GOAL OF THE EXERCISE
Your task is to restate the data word for word.

DATA EXTRACT
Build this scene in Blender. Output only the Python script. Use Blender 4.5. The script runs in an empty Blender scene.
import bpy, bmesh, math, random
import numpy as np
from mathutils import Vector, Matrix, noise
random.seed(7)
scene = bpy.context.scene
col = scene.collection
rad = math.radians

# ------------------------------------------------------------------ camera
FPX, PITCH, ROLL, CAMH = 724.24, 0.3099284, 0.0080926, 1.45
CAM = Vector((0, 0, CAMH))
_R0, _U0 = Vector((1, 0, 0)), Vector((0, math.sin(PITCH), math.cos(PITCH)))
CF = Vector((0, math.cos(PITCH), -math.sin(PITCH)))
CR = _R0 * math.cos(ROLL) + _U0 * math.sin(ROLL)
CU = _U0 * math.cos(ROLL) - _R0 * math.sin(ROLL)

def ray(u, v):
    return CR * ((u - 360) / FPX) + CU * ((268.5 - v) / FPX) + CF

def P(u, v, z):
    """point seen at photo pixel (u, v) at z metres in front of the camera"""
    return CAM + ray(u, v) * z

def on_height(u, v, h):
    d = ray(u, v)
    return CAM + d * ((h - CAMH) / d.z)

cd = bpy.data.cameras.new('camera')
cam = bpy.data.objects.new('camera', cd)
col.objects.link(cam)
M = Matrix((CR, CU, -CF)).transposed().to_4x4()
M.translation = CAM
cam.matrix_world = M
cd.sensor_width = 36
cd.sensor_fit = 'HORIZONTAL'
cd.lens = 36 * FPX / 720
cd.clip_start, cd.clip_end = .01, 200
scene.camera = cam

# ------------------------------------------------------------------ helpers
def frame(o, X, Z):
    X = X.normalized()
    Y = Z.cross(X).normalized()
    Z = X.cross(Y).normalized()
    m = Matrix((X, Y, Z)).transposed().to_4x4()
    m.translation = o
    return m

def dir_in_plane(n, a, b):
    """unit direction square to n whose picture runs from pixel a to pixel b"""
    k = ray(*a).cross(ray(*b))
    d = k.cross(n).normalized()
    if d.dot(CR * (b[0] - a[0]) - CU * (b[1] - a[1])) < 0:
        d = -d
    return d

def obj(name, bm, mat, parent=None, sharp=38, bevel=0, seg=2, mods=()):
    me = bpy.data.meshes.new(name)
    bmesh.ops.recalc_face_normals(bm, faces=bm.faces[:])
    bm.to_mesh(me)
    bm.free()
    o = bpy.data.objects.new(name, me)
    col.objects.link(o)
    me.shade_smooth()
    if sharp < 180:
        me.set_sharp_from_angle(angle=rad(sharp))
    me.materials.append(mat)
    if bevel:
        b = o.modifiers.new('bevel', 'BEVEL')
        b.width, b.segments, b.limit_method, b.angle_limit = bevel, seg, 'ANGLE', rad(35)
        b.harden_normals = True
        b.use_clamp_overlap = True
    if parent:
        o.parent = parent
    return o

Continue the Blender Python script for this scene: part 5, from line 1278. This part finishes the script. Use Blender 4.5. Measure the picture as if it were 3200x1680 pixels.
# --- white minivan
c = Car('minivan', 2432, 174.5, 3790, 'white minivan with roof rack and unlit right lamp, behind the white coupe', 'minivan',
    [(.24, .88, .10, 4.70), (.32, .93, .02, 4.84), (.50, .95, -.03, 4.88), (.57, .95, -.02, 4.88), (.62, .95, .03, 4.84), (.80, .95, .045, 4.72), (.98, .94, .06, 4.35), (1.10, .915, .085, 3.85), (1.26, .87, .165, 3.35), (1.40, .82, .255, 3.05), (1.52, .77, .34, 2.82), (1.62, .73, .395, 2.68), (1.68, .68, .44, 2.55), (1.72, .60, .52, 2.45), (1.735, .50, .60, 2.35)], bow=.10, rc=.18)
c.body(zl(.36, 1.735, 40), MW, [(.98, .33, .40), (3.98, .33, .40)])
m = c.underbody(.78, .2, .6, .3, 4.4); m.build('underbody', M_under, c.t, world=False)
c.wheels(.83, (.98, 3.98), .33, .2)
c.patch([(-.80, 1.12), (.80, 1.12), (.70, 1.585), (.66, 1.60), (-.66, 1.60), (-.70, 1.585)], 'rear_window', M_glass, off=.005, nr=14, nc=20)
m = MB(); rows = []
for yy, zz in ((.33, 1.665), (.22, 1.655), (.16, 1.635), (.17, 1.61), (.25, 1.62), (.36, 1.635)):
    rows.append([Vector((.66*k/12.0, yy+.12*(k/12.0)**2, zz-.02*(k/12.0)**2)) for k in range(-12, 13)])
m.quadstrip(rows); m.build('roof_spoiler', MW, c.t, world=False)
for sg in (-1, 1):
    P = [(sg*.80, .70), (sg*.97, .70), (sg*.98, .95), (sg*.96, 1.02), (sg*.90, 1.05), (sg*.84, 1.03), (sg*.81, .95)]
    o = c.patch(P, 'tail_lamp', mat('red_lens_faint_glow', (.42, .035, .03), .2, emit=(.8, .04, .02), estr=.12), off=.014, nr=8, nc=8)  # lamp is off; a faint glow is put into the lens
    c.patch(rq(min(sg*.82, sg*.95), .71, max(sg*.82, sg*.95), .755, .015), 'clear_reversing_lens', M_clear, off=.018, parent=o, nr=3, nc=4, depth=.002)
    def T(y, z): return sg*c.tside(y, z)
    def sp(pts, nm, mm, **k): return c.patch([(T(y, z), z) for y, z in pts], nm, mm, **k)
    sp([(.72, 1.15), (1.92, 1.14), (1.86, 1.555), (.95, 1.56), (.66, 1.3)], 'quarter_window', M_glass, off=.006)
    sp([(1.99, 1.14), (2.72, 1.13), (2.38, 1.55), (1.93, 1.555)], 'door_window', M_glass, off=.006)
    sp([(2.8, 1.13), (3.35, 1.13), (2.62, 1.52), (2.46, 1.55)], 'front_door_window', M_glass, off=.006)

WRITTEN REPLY
Build this scene in Blender. Output only the Python script. Use Blender 4.5. The script runs in an empty Blender scene.
import bpy, bmesh, math, random
import numpy as np
from mathutils import Vector, Matrix, noise
random.seed(7)
scene = bpy.context.scene
col = scene.collection
rad = math.radians

# ------------------------------------------------------------------ camera
FPX, PITCH, ROLL, CAMH = 724.24, 0.3099284, 0.0080926, 1.45
CAM = Vector((0, 0, CAMH))
_R0, _U0 = Vector((1, 0, 0)), Vector((0, math.sin(PITCH), math.cos(PITCH)))
CF = Vector((0, math.cos(PITCH), -math.sin(PITCH)))
CR = _R0 * math.cos(ROLL) + _U0 * math.sin(ROLL)
CU = _U0 * math.cos(ROLL) - _R0 * math.sin(ROLL)

def ray(u, v):
    return CR * ((u - 360) / FPX) + CU * ((268.5 - v) / FPX) + CF

def P(u, v, z):
    """point seen at photo pixel (u, v) at z metres in front of the camera"""
    return CAM + ray(u, v) * z

def on_height(u, v, h):
    d = ray(u, v)
    return CAM + d * ((h - CAMH) / d.z)

cd = bpy.data.cameras.new('camera')
cam = bpy.data.objects.new('camera', cd)
col.objects.link(cam)
M = Matrix((CR, CU, -CF)).transposed().to_4x4()
M.translation = CAM
cam.matrix_world = M
cd.sensor_width = 36
cd.sensor_fit = 'HORIZONTAL'
cd.lens = 36 * FPX / 720
cd.clip_start, cd.clip_end = .01, 200
scene.camera = cam

# ------------------------------------------------------------------ helpers
def frame(o, X, Z):
    X = X.normalized()
    Y = Z.cross(X).normalized()
    Z = X.cross(Y).normalized()
    m = Matrix((X, Y, Z)).transposed().to_4x4()
    m.translation = o
    return m

def dir_in_plane(n, a, b):
    """unit direction square to n whose picture runs from pixel a to pixel b"""
    k = ray(*a).cross(ray(*b))
    d = k.cross(n).normalized()
    if d.dot(CR * (b[0] - a[0]) - CU * (b[1] - a[1])) < 0:
        d = -d
    return d

def obj(name, bm, mat, parent=None, sharp=38, bevel=0, seg=2, mods=()):
    me = bpy.data.meshes.new(name)
    bmesh.ops.recalc_face_normals(bm, faces=bm.faces[:])
    bm.to_mesh(me)
    bm.free()
    o = bpy.data.objects.new(name, me)
    col.objects.link(o)
    me.shade_smooth()
    if sharp < 180:
        me.set_sharp_from_angle(angle=rad(sharp))
    me.materials.append(mat)
    if bevel:
        b = o.modifiers.new('bevel', 'BEVEL')
        b.width, b.segments, b.limit_method, b.angle_limit = bevel, seg, 'ANGLE', rad(35)
        b.harden_normals = True
        b.use_clamp_overlap = True
    if parent:
        o.parent = parent
    return o

Continue the Blender Python script for this scene: part 5, from line 1278. This part finishes the script. Use Blender 4.5. Measure the picture as if it were 3200x1680 pixels.
# --- white minivan
c = Car('minivan', 2432, 174.5, 3790, 'white minivan with roof rack and unlit right lamp, behind the white coupe', 'minivan',
    [(.24, .88, .10, 4.70), (.32, .93, .02, 4.84), (.50, .95, -.03, 4.88), (.57, .95, -.02, 4.88), (.62, .95, .03, 4.84), (.80, .95, .045, 4.72), (.98, .94, .06, 4.35), (1.10, .915, .085, 3.85), (1.26, .87, .165, 3.35), (1.40, .82, .255, 3.05), (1.52, .77, .34, 2.82), (1.62, .73, .395, 2.68), (1.68, .68, .44, 2.55), (1.72, .60, .52, 2.45), (1.735, .50, .60, 2.35)], bow=.10, rc=.18)
c.body(zl(.36, 1.735, 40), MW, [(.98, .33, .40), (3.98, .33, .40)])
m = c.underbody(.78, .2, .6, .3, 4.4); m.build('underbody', M_under, c.t, world=False)
c.wheels(.83, (.98, 3.98), .33, .2)
c.patch([(-.80, 1.12), (.80, 1.12), (.70, 1.585), (.66, 1.60), (-.66, 1.60), (-.70, 1.585)], 'rear_window', M_glass, off=.005, nr=14, nc=20)
m = MB(); rows = []
for yy, zz in ((.33, 1.665), (.22, 1.655), (.16, 1.635), (.17, 1.61), (.25, 1.62), (.36, 1.635)):
    rows.append([Vector((.66*k/12.0, yy+.12*(k/12.0)**2, zz-.02*(k/12.0)**2)) for k in range(-12, 13)])
m.quadstrip(rows); m.build('roof_spoiler', MW, c.t, world=False)
for sg in (-1, 1):
    P = [(sg*.80, .70), (sg*.97, .70), (sg*.98, .95), (sg*.96, 1.02), (sg*.90, 1.05), (sg*.84, 1.03), (sg*.81, .95)]
    o = c.patch(P, 'tail_lamp', mat('red_lens_faint_glow', (.42, .035, .03), .2, emit=(.8, .04, .02), estr=.12), off=.014, nr=8, nc=8)  # lamp is off; a faint glow is put into the lens
    c.patch(rq(min(sg*.82, sg*.95), .71, max(sg*.82, sg*.95), .755, .015), 'clear_reversing_lens', M_clear, off=.018, parent=o, nr=3, nc=4, depth=.002)
    def T(y, z): return sg*c.tside(y, z)
    def sp(pts, nm, mm, **k): return c.patch([(T(y, z), z) for y, z in pts], nm, mm, **k)
    sp([(.72, 1.15), (1.92, 1.14), (1.86, 1.555), (.95, 1.56), (.66, 1.3)], 'quarter_window', M_glass, off=.006)
    sp([(1.99, 1.14), (2.72, 1.13), (2.38, 1.55), (1.93, 1.555)], 'door_window', M_glass, off=.006)
    sp([(2.8, 1.13), (3.35, 1.13), (2.62, 1.52), (2.46, 1.55)], 'front_door_window', M_glass, off=.006)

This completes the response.